The case was brought to the European Court of Justice by disgruntled investors who saw their savings wiped out by a banking rescue in Slovenia in 2013.
EU rules, adopted after the 2007-08 global financial crisis, impose losses on private investors, the so-called bail-in, before banks can be rescued with taxpayers' money. The objective is to reduce irresponsible risk-taking by lenders.
Italy is negotiating with the Commission a softer interpretation of the rules to allow public a contribution to the recapitalization of its weakest banks, including Monte dei Paschi di Siena (BMPS) (MI:BMPS), without imposing politically sensitive losses on private investors.

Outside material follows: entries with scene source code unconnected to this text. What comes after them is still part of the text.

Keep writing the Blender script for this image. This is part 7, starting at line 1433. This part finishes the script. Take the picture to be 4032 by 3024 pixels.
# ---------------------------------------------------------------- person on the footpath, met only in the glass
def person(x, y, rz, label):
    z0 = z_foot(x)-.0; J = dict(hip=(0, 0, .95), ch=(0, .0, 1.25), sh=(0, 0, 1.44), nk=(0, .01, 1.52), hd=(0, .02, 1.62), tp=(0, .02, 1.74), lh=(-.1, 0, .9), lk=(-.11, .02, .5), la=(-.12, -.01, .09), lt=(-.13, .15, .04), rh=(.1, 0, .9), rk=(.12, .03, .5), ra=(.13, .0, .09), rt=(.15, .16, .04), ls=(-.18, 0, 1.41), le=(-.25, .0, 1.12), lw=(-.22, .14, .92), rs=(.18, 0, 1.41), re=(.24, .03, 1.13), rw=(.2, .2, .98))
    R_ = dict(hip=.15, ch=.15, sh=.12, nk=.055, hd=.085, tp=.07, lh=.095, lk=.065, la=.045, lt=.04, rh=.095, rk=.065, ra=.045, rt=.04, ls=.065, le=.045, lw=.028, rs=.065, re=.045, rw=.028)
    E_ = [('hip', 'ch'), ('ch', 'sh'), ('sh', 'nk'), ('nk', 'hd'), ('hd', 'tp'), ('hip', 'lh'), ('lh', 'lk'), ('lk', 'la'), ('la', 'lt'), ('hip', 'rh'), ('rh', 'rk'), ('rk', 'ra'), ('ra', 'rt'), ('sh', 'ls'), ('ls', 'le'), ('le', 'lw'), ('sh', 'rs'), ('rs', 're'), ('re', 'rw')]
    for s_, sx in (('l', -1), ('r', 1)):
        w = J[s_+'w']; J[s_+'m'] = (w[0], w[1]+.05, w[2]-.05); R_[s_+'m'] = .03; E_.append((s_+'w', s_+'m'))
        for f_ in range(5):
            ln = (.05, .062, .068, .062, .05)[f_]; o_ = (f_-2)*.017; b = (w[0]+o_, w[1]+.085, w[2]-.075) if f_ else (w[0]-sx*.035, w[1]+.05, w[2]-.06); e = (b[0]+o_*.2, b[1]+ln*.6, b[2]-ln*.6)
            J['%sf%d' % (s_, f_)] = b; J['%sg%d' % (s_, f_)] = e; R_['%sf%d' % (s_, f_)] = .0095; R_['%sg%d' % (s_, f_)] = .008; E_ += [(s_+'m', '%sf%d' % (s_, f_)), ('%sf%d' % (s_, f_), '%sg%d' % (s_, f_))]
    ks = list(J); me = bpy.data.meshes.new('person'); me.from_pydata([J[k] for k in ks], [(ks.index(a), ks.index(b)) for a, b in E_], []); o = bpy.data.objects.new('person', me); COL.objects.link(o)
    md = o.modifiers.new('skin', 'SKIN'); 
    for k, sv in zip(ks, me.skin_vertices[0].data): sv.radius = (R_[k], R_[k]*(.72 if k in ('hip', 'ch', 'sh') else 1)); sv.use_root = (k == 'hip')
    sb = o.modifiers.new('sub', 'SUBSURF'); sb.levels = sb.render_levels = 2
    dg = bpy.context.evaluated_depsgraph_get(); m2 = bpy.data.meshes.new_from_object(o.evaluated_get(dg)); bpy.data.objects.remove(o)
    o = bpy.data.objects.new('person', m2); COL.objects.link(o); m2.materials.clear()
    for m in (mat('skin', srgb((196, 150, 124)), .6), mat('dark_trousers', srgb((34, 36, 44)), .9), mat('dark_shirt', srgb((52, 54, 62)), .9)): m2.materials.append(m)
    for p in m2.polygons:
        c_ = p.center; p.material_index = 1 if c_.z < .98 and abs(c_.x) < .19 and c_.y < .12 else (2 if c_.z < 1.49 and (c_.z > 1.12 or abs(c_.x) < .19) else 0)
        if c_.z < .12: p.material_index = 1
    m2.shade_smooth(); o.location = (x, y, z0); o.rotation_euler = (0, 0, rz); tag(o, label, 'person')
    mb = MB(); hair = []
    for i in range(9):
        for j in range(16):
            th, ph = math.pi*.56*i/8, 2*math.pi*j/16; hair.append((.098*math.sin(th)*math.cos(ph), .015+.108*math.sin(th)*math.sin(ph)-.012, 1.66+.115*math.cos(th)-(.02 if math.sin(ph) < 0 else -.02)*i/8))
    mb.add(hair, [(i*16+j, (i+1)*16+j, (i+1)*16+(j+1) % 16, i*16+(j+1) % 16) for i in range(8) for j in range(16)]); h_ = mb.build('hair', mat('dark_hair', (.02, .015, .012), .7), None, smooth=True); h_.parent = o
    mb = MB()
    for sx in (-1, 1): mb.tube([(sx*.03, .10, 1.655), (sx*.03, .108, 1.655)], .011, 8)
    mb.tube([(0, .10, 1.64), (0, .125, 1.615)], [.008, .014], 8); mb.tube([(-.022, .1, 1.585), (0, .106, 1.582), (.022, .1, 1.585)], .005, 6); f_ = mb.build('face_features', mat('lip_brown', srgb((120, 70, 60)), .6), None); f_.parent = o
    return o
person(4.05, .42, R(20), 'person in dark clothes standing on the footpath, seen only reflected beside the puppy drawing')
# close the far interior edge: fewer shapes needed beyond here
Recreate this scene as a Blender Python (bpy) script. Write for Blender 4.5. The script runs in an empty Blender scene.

The EU top court's July 19 ruling will be watched closely in Portugal where the government needs to recapitalize the country's largest lender, state-owned Caixa Geral de Depositos.
A key piece of legislation governing bank rescues in Europe, the Bank Recovery and Resolution Directive (BRRD), has a clause allowing states in serious economic trouble to pump public money to lenders which are shown to have capital shortfalls by banking stress tests.
Thanks to this clause, states can avoid the strict bail-in requirements of the BRRD, which may force losses even on bank deposits above 100,000 euros.
The results of the latest European test will be announced on July 29, very likely showing shortfalls in BMPS and possibly other banks.
But EU countries remain bound by EU state aid rules which foresee "burden sharing" during bailouts, imposing losses on holders of subordinated debt and hybrid capital, categories that include thousands of Italian small savers.
The court will not directly address BRRD directive. Instead its ruling will focus on the limits of the anti-trust powers of the Commission in applying state aid rules during a bank rescue, and whether its provisions are binding on EU member states.